January 3 - August 6, 2023
In Ripin Gallery

Between Page and Picture: History and Myth in the Persian Book of Kings

January 3 - August 6, 2023
In Ripin Gallery

The Shahnameh, or “Book of Kings,” is an epic written by the Persian poet Albo’l-Qasem Ferdowsi (940–ca. 1025). A partly historical and partly mythical tale, the Shahnameh was written to preserve the historical imprint of the ancient glory and vast influence of the civilization of Persia (today’s Iran). The text follows the creation of the world and the first man, to the rise and fall of the Persian Empire, to the subsequent Muslim conquest of Greater Iran in the early 7th century.

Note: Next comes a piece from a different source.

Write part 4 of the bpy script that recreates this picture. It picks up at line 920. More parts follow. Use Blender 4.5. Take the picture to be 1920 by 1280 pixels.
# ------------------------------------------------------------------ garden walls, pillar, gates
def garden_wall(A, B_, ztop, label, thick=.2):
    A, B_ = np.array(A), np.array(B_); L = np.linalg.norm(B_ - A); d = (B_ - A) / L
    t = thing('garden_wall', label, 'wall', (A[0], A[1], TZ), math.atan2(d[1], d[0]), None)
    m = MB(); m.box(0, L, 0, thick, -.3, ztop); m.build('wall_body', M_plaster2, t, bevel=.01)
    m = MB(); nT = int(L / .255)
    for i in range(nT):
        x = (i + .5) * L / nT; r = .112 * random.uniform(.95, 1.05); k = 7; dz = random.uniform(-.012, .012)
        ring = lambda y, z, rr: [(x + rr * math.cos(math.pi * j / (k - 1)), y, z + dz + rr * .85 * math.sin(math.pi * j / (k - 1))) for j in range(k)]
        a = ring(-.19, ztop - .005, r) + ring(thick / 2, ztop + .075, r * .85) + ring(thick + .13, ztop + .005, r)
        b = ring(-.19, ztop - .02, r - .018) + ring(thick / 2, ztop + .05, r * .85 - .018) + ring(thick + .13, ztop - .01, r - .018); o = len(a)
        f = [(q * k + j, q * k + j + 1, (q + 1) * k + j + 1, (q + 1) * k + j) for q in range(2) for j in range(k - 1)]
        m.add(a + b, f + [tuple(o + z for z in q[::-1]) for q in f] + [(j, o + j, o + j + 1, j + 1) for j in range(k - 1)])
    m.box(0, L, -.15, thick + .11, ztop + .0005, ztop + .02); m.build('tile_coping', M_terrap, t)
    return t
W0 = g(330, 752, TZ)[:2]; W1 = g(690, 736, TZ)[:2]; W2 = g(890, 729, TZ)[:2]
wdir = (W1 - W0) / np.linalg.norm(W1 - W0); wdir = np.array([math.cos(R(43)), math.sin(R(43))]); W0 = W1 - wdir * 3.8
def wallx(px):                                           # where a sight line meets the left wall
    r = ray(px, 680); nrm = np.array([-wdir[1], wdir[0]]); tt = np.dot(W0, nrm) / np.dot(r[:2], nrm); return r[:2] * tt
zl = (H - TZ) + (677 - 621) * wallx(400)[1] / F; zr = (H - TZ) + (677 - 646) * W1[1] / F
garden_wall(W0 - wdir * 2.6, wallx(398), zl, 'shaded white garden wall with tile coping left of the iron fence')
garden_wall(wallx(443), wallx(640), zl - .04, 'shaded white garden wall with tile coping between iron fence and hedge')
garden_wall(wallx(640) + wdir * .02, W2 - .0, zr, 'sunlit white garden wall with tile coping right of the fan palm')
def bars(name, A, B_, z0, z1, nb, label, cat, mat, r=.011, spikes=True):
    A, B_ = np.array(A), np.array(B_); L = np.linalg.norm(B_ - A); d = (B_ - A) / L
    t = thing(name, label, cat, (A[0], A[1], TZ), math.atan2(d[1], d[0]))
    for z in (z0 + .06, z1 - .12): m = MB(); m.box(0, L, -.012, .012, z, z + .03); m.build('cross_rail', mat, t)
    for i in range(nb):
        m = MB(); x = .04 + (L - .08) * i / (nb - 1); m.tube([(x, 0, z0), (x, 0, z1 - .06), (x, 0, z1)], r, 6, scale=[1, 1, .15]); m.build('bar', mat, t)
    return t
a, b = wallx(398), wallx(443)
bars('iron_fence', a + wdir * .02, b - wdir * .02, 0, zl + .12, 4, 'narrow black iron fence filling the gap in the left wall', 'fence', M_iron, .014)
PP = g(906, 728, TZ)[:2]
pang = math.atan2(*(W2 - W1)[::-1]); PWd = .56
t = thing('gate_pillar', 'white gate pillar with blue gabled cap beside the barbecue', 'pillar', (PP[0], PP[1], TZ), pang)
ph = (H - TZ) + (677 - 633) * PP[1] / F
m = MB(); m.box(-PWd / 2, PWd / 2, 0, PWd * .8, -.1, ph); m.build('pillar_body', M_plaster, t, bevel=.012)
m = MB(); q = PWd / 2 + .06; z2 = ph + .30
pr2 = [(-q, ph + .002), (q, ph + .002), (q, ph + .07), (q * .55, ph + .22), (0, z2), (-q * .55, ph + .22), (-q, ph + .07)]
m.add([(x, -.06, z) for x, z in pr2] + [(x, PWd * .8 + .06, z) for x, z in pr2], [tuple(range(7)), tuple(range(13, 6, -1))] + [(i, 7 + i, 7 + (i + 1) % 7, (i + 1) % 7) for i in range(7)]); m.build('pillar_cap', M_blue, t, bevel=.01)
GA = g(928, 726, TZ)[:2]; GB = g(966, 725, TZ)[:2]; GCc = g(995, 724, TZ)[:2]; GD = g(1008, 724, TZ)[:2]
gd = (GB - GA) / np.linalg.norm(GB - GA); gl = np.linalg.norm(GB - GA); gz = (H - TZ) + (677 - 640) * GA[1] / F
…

The lengthy epic, consisting of 50,000 couplets—or paired rhyming lines—also serves as a political, religious, and moral treatise. The poem includes battles of good against evil, sons against fathers, and heroes against tyrants or beasts. There are tales of love and loss, the rise and fall of power, and the ultimate corruption of man. All of the characters in the narrative are bound by the inescapable shackles of fate.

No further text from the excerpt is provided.